Le hic, c’est que ce programme est largement impopulaire chez les travailleurs. Sans surprise, la CAQ est à son plus bas dans les sondages en dix ans, à 15-17% des intentions de vote. Les dernières projections lui donnent zéro siège à l’Assemblée nationale!
Seule la classe ouvrière peut vaincre la CAQ
Mais le fait que la grande majorité de la population ne soutient pas la CAQ ne l’empêchera pas d’imposer le programme de la classe dirigeante québécoise. Comme ils disposent d’une majorité de 86 sièges sur 125 à l’Assemblée nationale, ils pourront faire passer leur programme de régression sans problème. Les prochaines élections n’ayant lieu qu’en octobre 2026, le parlement n’offre aucun moyen de bloquer ces attaques.
Nous ne pouvons pas simplement attendre les prochaines élections. De plus, alors que le Parti québécois est en tête dans les sondages, nous ne devrions pas nous faire d’illusions sur ce parti. Nous nous souvenons tous du bref passage au pouvoir de Pauline Marois, qui avait mis en œuvre son propre programme d’austérité. Et nous ne devrions pas oublier que le gouvernement péquiste a écrasé les infirmières en 1999.

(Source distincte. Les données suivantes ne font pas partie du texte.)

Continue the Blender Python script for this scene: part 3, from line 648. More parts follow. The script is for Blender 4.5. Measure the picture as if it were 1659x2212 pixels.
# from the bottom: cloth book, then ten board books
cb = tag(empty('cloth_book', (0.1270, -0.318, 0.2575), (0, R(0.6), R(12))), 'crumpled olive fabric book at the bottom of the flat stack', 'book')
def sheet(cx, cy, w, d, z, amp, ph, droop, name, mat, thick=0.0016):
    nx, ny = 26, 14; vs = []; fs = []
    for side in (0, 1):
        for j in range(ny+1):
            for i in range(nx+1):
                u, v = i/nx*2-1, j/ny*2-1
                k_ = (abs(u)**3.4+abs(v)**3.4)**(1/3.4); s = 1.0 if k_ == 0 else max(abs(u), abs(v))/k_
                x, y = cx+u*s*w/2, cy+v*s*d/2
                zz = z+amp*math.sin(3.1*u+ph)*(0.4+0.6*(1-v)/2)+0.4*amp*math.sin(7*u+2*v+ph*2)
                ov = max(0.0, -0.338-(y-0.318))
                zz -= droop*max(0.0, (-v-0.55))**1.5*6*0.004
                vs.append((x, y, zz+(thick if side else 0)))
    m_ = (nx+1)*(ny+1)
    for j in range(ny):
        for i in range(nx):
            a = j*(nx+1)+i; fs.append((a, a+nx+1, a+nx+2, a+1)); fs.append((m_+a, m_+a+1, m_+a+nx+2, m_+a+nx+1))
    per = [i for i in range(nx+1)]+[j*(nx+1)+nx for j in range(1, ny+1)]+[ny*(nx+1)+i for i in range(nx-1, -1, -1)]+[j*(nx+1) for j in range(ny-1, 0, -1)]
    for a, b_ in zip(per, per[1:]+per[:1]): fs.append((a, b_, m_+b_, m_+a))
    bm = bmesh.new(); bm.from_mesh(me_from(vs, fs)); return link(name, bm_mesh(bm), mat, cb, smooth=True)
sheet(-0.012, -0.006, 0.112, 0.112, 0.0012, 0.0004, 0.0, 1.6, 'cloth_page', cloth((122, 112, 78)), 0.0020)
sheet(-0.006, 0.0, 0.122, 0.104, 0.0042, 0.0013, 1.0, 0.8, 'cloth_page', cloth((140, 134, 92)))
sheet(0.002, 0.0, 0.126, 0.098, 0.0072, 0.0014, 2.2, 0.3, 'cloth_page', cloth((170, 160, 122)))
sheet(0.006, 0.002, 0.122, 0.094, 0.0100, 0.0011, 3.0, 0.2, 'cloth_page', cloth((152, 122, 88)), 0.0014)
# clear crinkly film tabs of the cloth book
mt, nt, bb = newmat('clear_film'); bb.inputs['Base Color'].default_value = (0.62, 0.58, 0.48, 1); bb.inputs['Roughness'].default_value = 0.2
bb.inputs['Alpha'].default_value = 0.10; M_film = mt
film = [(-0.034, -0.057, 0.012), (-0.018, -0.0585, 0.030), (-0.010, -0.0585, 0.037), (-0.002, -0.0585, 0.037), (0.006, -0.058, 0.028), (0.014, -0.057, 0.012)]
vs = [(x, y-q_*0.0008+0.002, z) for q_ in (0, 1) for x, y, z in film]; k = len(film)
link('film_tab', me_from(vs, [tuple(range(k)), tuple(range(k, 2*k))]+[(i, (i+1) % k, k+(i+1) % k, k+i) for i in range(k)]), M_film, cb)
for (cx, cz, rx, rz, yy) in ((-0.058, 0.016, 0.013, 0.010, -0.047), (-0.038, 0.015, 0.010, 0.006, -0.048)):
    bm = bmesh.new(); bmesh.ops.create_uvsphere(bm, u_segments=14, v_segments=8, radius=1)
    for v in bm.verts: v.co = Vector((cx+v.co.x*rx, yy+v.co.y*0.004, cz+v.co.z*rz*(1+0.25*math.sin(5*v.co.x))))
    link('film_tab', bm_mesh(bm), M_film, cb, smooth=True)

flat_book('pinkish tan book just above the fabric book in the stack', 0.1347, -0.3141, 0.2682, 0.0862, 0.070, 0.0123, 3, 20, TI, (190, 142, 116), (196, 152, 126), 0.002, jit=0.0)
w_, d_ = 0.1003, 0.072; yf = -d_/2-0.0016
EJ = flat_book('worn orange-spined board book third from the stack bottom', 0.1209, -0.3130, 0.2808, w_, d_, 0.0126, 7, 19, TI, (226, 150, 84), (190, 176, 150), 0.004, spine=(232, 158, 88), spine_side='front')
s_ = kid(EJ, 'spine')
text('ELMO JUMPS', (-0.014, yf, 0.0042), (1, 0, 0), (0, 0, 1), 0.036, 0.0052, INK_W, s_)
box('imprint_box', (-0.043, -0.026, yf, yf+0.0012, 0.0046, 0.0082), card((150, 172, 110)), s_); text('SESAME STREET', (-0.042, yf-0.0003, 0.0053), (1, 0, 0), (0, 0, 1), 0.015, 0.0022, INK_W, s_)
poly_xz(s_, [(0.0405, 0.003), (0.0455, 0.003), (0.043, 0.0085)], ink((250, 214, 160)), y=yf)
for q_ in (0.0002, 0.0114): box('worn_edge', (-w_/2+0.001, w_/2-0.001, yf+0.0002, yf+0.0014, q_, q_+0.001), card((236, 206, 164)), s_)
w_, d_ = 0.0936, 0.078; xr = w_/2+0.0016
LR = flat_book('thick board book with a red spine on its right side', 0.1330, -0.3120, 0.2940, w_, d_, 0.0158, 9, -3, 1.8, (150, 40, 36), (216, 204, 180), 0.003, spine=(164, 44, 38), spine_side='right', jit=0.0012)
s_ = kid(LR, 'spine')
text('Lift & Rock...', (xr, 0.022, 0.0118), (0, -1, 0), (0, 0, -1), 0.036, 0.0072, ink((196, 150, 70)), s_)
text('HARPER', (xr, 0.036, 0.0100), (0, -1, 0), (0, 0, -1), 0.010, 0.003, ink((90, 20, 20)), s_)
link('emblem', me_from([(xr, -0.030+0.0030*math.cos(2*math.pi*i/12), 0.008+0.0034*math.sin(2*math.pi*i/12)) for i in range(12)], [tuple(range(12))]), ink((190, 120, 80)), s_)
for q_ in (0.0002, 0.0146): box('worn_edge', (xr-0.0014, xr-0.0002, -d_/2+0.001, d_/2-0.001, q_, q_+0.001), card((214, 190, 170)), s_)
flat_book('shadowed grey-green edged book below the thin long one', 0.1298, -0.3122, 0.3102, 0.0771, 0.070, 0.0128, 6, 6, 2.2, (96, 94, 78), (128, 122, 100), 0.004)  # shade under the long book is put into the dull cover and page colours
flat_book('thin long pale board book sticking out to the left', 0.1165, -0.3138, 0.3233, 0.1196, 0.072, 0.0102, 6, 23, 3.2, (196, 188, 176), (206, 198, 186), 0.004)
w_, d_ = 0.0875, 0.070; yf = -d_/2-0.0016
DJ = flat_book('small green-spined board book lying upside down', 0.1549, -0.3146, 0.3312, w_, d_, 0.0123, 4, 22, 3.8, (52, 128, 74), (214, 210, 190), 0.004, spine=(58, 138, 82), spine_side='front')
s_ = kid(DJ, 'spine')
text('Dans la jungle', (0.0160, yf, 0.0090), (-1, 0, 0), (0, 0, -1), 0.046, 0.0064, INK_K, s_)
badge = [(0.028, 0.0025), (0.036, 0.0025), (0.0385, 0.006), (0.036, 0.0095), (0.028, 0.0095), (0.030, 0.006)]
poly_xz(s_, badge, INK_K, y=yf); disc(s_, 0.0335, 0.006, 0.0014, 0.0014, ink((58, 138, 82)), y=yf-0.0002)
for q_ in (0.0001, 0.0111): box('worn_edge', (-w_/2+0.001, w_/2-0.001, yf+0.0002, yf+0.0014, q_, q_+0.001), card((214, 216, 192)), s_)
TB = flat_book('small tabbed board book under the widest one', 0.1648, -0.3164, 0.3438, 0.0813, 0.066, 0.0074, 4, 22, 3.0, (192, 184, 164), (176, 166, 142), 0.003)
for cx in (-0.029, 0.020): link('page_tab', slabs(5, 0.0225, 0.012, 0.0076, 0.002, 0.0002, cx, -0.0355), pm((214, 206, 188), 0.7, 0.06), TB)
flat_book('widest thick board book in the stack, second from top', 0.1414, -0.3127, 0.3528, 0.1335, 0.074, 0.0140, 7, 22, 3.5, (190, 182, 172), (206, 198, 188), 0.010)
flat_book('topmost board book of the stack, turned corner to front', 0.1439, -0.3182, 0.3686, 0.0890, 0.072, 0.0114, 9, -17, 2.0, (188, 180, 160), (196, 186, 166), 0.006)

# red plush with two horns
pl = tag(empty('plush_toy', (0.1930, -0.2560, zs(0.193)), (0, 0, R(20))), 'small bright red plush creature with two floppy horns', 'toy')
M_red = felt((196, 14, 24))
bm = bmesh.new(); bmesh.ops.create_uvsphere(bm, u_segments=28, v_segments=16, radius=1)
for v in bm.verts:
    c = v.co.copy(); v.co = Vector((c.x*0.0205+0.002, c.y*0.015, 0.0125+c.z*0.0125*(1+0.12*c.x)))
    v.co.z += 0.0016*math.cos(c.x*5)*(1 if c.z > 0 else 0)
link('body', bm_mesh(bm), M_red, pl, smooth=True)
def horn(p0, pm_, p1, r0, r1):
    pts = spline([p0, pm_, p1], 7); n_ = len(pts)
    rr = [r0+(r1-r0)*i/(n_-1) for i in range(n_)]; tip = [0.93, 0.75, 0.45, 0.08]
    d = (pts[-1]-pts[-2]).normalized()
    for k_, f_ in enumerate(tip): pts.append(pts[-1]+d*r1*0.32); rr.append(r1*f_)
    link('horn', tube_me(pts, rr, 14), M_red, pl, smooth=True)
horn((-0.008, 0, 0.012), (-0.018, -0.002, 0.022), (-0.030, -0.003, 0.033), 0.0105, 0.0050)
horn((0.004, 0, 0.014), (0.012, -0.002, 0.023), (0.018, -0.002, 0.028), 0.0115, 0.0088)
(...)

La seule façon de défendre nos conditions de vie et nos services, c’est de se battre.
Instinctivement, la classe ouvrière a commencé à bouger et un mouvement de masse se prépare. Juste après l’annonce des nouvelles coupes en juin, des manifestations spontanées de parents ont été organisées. Également, « Ensemble, unis pour l’école », une coalition regroupant des syndicats du milieu de l’éducation, des comités de parents et des membres de directions scolaires, vient d’être formée.
Mais ce potentiel pour construire un mouvement dépasse le secteur de l’éducation. Il est évident pour quiconque porte attention que ce gouvernement ne vise pas seulement le système d’éducation.
Il est donc dans l’intérêt de l’ensemble du mouvement syndical de se mobiliser contre ce gouvernement. Les conditions d’un mouvement de masse à l’image de 2012 ou 2015 sont clairement réunies alors que des millions de personnes se retournent aujourd’hui contre la CAQ. La haine envers la CAQ est largement répandue. Ce gouvernement est plus faible que jamais. Il ne manque qu’un point focal.
Le député de Québec solidaire Sol Zanetti a appelé à un « soulèvement national contre l’austérité en éducation ». Nous sommes tout à fait d’accord.
Avec un mouvement généralisé, des manifestations de masse, des rassemblements et des grèves dans les secteurs touchés spécifiquement par les coupes, la classe ouvrière a le pouvoir de repousser ces attaques. Les syndicats doivent utiliser leurs vastes ressources pour rendre possible un tel mouvement.
Seule la classe ouvrière peut vaincre la CAQ.